- [Record list]:
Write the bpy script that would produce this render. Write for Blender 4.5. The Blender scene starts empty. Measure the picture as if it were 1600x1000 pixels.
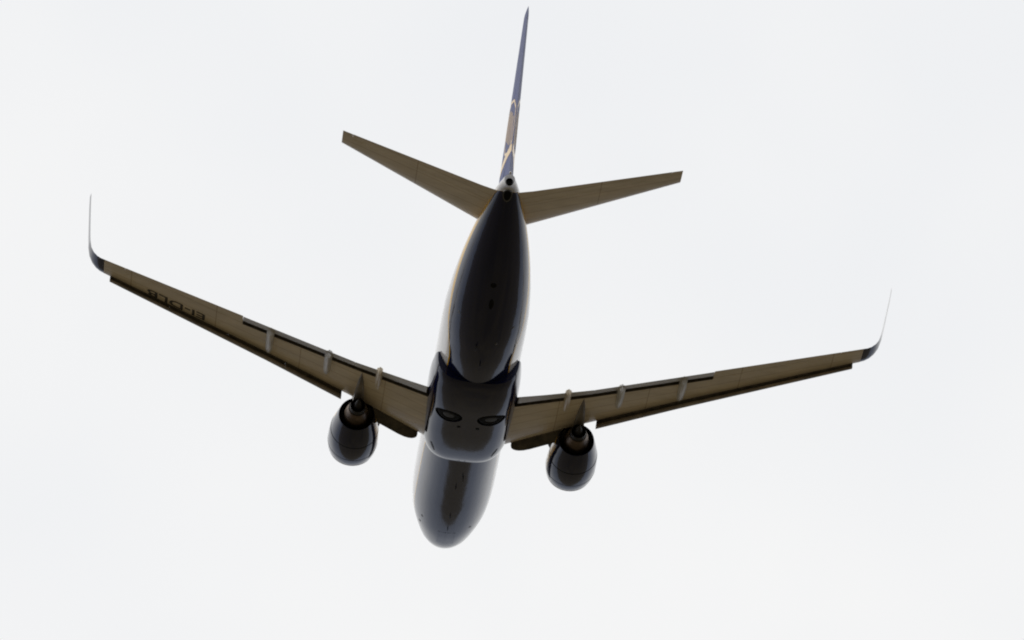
import bpy, bmesh, math, random
from mathutils import Matrix, Vector
random.seed(7)
S = bpy.context.scene
COL = S.collection

# ---------------------------------------------------------------- camera / flight attitude
# aircraft axes: x aft from the nose, y to the starboard side, z up (metres)
CAMPOS = Vector((294.68923421, -9.45291748, -114.16679689))      # photographer, in aircraft axes
R0 = Vector((0.07898621600381224, 0.9924866746726084, 0.09344184436700191))   # photographer's right
FWD = Vector((-0.9196602016621254, 0.03637551781325906, 0.3910267704168044))  # line of sight
PITCH = math.radians(17.0)                                         # climbing nose-up
wx = -math.sin(PITCH)
wz = math.cos(PITCH)
wy = -(R0.x * wx + R0.z * wz) / R0.y
UPW = Vector((wx, wy, wz)).normalized()                           # world up in aircraft axes
YW = UPW.cross(R0).normalized()
ROT = Matrix((R0.normalized(), YW, UPW))                          # aircraft axes -> world axes
EYE = Vector((0, 0, 1.7))
def to_world(p): return ROT @ (Vector(p) - CAMPOS) + EYE
cam = bpy.data.cameras.new('camera'); co = bpy.data.objects.new('camera', cam); COL.objects.link(co)
cam.sensor_width = 36.0; cam.lens = 36.0 * 10449.278 / 1600.0
cam.clip_start = 1.0; cam.clip_end = 60000.0
f = (ROT @ FWD).normalized(); r = (ROT @ R0).normalized(); u = r.cross(f)
co.matrix_world = Matrix(((r.x, u.x, -f.x, EYE.x), (r.y, u.y, -f.y, EYE.y), (r.z, u.z, -f.z, EYE.z), (0, 0, 0, 1)))
S.camera = co
cam.dof.use_dof = False

# ---------------------------------------------------------------- sky and sun
SUN_EL, SUN_AZ = math.radians(42), math.radians(-80)              # az measured from the line of sight, minus = left
w = bpy.data.worlds.new('World'); S.world = w; w.use_nodes = True
nt = w.node_tree; nt.nodes.clear(); N = nt.nodes.new; L = nt.links.new
out = N('ShaderNodeOutputWorld'); bg = N('ShaderNodeBackground'); L(bg.outputs[0], out.inputs[0])
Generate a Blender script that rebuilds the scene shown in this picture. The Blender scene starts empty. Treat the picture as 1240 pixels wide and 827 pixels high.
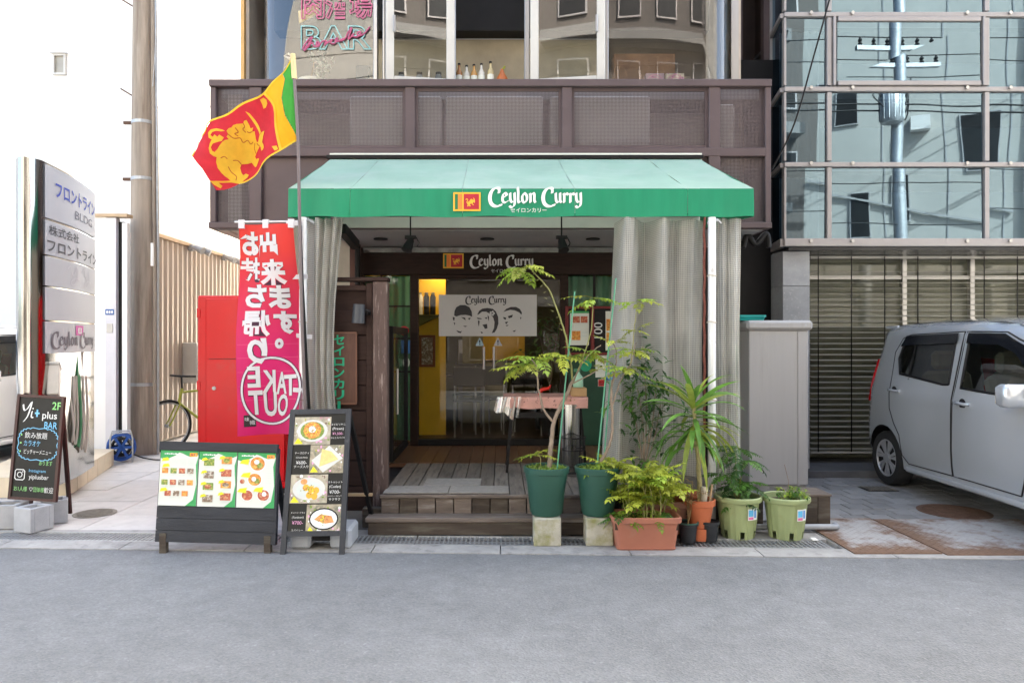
import bpy, bmesh, math, random
from mathutils import Vector, Matrix, noise
random.seed(7)
R = math.radians
S = bpy.context.scene
COL = S.collection
# ------------------------------------------------------------------ camera
CAMZ = 1.47
FPX, VX, VY = 870.0, 606.0, 413.5          # focal length and vanishing point of the photograph, in its pixels
cam = bpy.data.cameras.new('camera')
cam.sensor_width = 36.0
cam.lens = FPX / 1240 * 36.0
cam.shift_x = (620 - VX) / 1240
cam.clip_end = 500
cam_o = bpy.data.objects.new('camera', cam); COL.objects.link(cam_o)
cam_o.location = (0, 0, CAMZ); cam_o.rotation_euler = (R(90), 0, 0)
S.camera = cam_o
# ------------------------------------------------------------------ sky, sun, exposure
SUN_EL, SUN_AZ = R(47), R(35)               # azimuth clockwise from +Y: behind the shop, to the right
w = bpy.data.worlds.new('World'); S.world = w; w.use_nodes = True
nt = w.node_tree
sky = nt.nodes.new('ShaderNodeTexSky'); sky.sky_type = 'NISHITA'; sky.sun_disc = False
sky.sun_elevation = SUN_EL; sky.sun_rotation = SUN_AZ
sky.air_density = .7; sky.dust_density = 4.0; sky.ozone_density = 1.0
bg = nt.nodes['Background']; bg.inputs[1].default_value = 0.15
wb = nt.nodes.new('ShaderNodeVectorMath'); wb.operation = 'MULTIPLY'; wb.inputs[1].default_value = (1.0, 1.0, .90)   # the photograph's white balance
nt.links.new(sky.outputs[0], wb.inputs[0]); nt.links.new(wb.outputs[0], bg.inputs[0])
sun = bpy.data.lights.new('sun', 'SUN'); sun.energy = 4.0; sun.angle = R(0.53); sun.color = (1.0, 0.95, 0.87)
sun_o = bpy.data.objects.new('sun', sun); COL.objects.link(sun_o)
sdir = Vector((math.sin(SUN_AZ) * math.cos(SUN_EL), math.cos(SUN_AZ) * math.cos(SUN_EL), math.sin(SUN_EL)))
sun_o.rotation_euler = sdir.to_track_quat('Z', 'Y').to_euler(); sun_o.location = (0, 20, 30)
S.view_settings.view_transform = 'Standard'; S.view_settings.look = 'None'
S.view_settings.exposure = 3.1; S.view_settings.gamma = 1.0
S.render.film_transparent = False
S.cycles.max_bounces = 10; S.cycles.transparent_max_bounces = 24
S.cycles.use_denoising = True

# ------------------------------------------------------------------ helpers
def X(x, Y): return (x - VX) * Y / FPX          # photograph column -> metres at distance Y
def Z(y, Y): return CAMZ - (y - VY) * Y / FPX    # photograph row -> height at distance Y
def W(x, y, Y): return Vector((X(x, Y), Y, Z(y, Y)))
def GY(y, h=0.0): return FPX * (CAMZ - h) / (y - VY)   # distance of a ground point seen at row y

WORLD = set()
def tag(o, label=None, cat=None, group=None, kind=None):
    if label: o['label'] = label
    if cat: o['category'] = cat
    if group: o['group'] = group
    if kind: o['kind'] = kind
    return o
def thing(name, label, cat, loc=(0, 0, 0), group=None, rotz=None, kind=None):
    """Empty at a thing's base. With rotz given, parts are written in its own axes; else in world coordinates."""
    o = bpy.data.objects.new(name, None); COL.objects.link(o)
    o.empty_display_size = .1
    o.location = loc
    if rotz is None: WORLD.add(o.name)
    else: o.rotation_euler = (0, 0, rotz)
    return tag(o, label, cat, group, kind)
def link_mesh(name, me, parent=None):
    o = bpy.data.objects.new(name, me); COL.objects.link(o)
    if parent is not None:
        o.parent = parent
        if parent.type == 'EMPTY' and parent.name in WORLD: o.location = -Vector(parent.location)
    return o
def kids(o): return [c for c in bpy.data.objects if c.parent == o]
def copy_tree(o, parent=None):
    c = o.copy(); COL.objects.link(c); c.parent = parent
    if o.name in WORLD: WORLD.add(c.name)
    for ch in kids(o): copy_tree(ch, c)
    return c

def chamfer_box(x0, x1, y0, y1, z0, z1, b):
    bm = bmesh.new(); bmesh.ops.create_cube(bm, size=1)
    for v in bm.verts:
        v.co = Vector((x0 if v.co.x < 0 else x1, y0 if v.co.y < 0 else y1, z0 if v.co.z < 0 else z1))
    bmesh.ops.bevel(bm, geom=bm.edges[:], offset=b, segments=1, affect='EDGES', clamp_overlap=True)
    bm.verts.index_update()
    vs = [v.co.copy() for v in bm.verts]; fs = [[v.index for v in f.verts] for f in bm.faces]; bm.free()
    return vs, fs
BOXF = [(0, 1, 3, 2), (4, 6, 7, 5), (0, 4, 5, 1), (2, 3, 7, 6), (0, 2, 6, 4), (1, 5, 7, 3)]

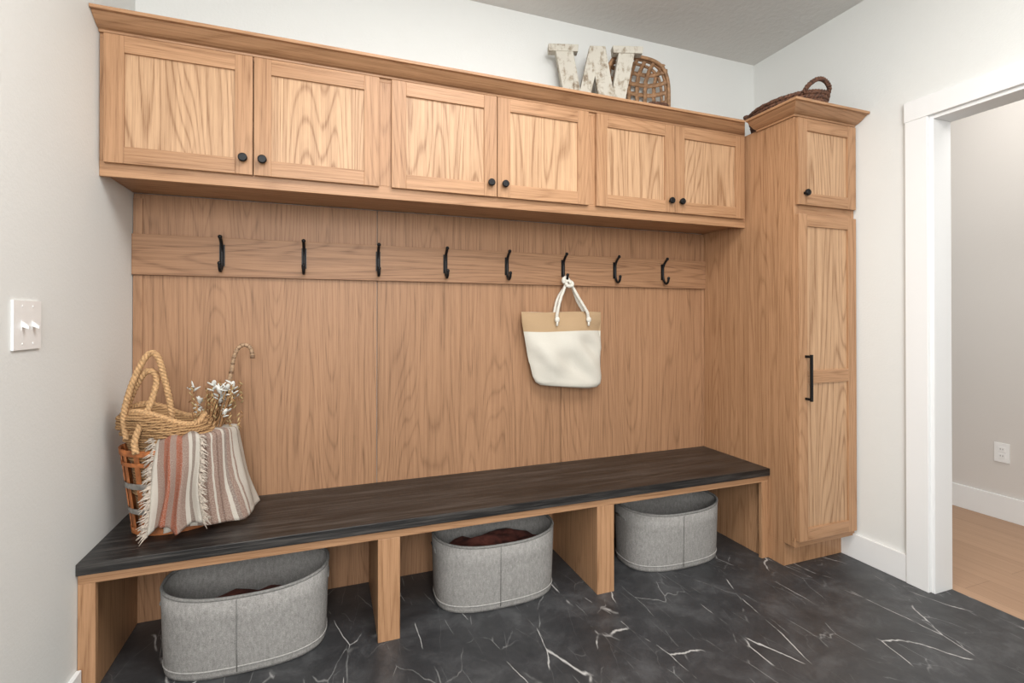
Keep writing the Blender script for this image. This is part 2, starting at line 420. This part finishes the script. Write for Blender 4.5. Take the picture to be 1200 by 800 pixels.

- [Task requirements]:
Check each line of the data above for the word "starts" and say how many lines contain it, giving nothing besides the number.

- [Exercise output]:
2